Trump And DeJoy Lose Again In Sweeping Decision By Federal Judge

Louis Dejoy

Postmaster General Louis DeJoy

Screenshot from Aug. 25, 2020 edition of Daily Kos / Youtube

Reprinted with permission from DailyKos

A federal district judge in New York ruled Monday that the U.S. Postal Service has to treat election mail as a priority, another loss for Postmaster General Louis DeJoy in the courts. The judge, Victor Marrero, also ordered that overtime and extra deliveries had to be permitted by the USPS as election mail demands. This came in a suit brought by several candidates for office and New York voters against Donald Trump and DeJoy.


Marrero blasted USPS leadership and Donald Trump in his ruling. "They have not provided trusted assurance and comfort that citizens will be able to cast ballots with full confidence that their votes would be timely collected and counted," the 87-page opinion states. "Rather, as detailed below, their actions have given rise to management and operational confusion, to directives that tend to generate uncertainty as to who is in charge of policies that ultimately could affect the reliability of absentee ballots, thus potentially discouraging voting by mail."

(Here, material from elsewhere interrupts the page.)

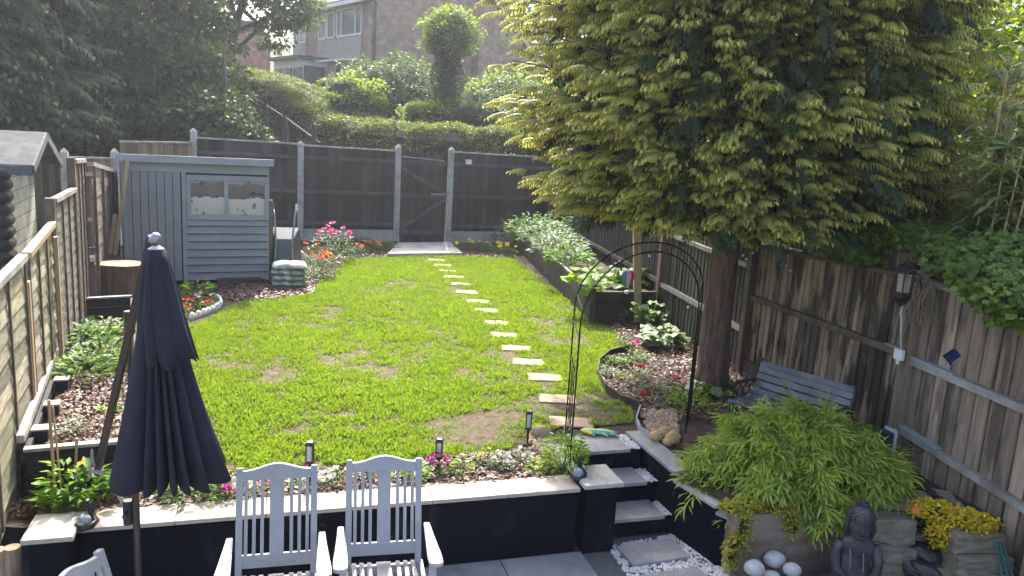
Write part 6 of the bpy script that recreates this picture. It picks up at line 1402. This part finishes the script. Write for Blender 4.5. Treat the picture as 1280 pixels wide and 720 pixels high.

This comes as previous federal and state courts have slapped DeJoy over Postal Service sabotage. Another federal court in Washington state blocked DeJoy's operational changes, ordering a halt to the transportation schedule he's imposed that has resulted in delivery delays across the country. Marrero ordered that all election-related mail—including voter registration materials, absentee or mail-in ballot applications, polling place notifications, blank ballots, and completed ballots—has to be treated as first-class or priority express mail. The USPS has to file weekly, public reports informing the court and the public of its performance.

"Conflicting, vague, and ambivalent managerial signals could also sow substantial doubt about whether the USPS is up to the task, whether it possesses the institutional will power and commitment to its historical mission, and so to handle the exceptional burden associated with a profoundly critical task in our democratic system, that of collecting and delivering election mail a few weeks from now," Marrero said. His order gives both sides until noon Friday to determine a plan acceptable to both parties and to his findings. If they fail, he will impose an order on the Postal Service that makes sure postal workers have overtime and that they can make late and extra trips in order to get election mail throughout the month of October and early November.

"The right to vote is too vital a value in our democracy to be left in a state of suspense in the minds of voters weeks before a presidential election, raising doubts as to whether their votes will ultimately be counted," Marrero wrote.